Yep - given time it will go rock solid.

You mix the catalyst in to speed up the chemical reaction, otherwise boat building would take years :-)

Prior to sock solid it is jelly like and does not pour well. If still liquid and the hardener is of similar vintage, for somewhere non-critical it may well still work, but is likely to take an unpredictably long time to cure. And you might well leave it a long while to lose any surface tackiness.....
 
I bought 2x two US gallon tins of polyester resin at a boat jumble 12 years ago. So probably at least 15 years oldThe tins were a little rusty then and clearly a few years old then.

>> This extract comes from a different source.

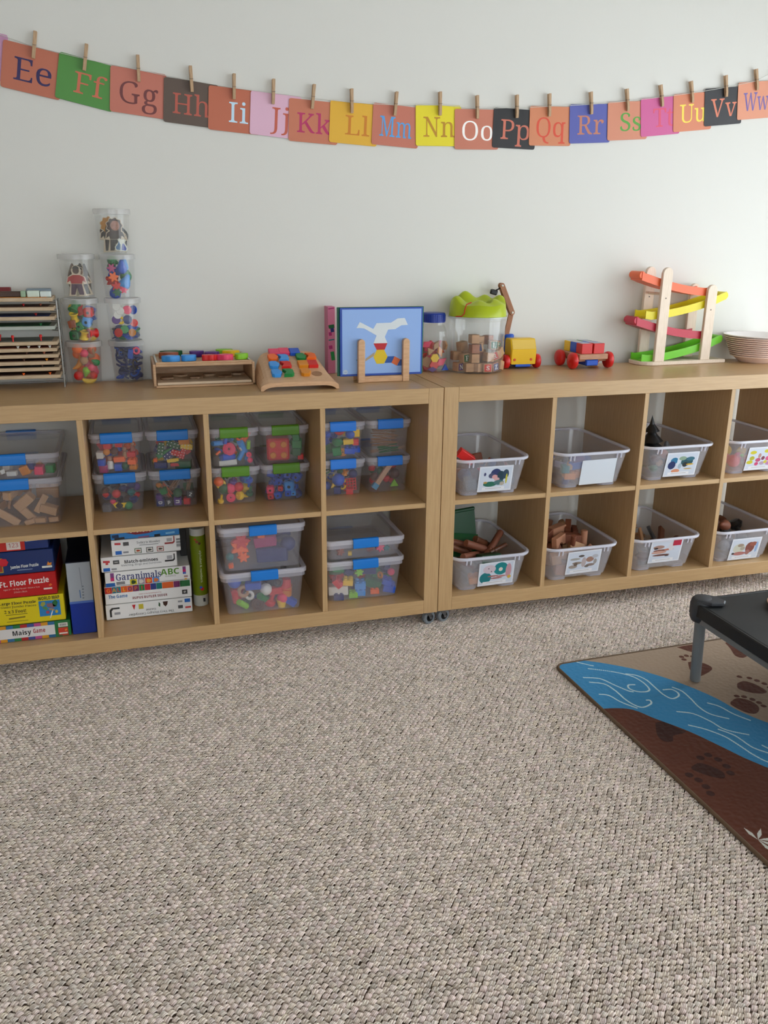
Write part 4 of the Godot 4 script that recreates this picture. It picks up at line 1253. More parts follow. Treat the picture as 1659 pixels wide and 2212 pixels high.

I bought new hardener and have made a few non-critical things with it since. It cures in the appropriate time and the pieces I have smashed up in a vice with a lump hammer (offcuts from 10mm glass fibre backing pads) seem no better or worse than my previous breaking up of GRP.
 
Storeage conditions are critical. We used to keep our resins in a chest freezer, when I had a GRP workshop. We worked with "exotic" materials for the time, Kevlar Carbon and Dynema for example, as well as glass. We also had a wide variety of resins and polymers. we had a fairly high throughput of polyester resins as we made filament-wound Submarine Radomes. The other resins and hardeners, however were kept for months without deterioration. I noticed at the time that typical bodyfiller resins and hardeners (like plastic pudding) didn't last in my garage in the same way and SWMBO wouldn't let me keep chemicals in the home freezer. More recently I have kept West Resins in my "beer fridge" for some 5 years beyond their "use by" date and still been able to mix and set them. I only used them as fillers though, not for structural pieces.
 
Almost all retail polyester resin already has accelerator mixed in, so it starts to cure very slowly as soon as it is manufactured. Adding catalyst then completes the curing process. As others have said, if still pourable probably usable for non-critical jobs - I wouldn't use it for hull repairs. They don't generally sell non-pre-accelerated resin retail as neat accelerator plus neat catalyst can = BANG.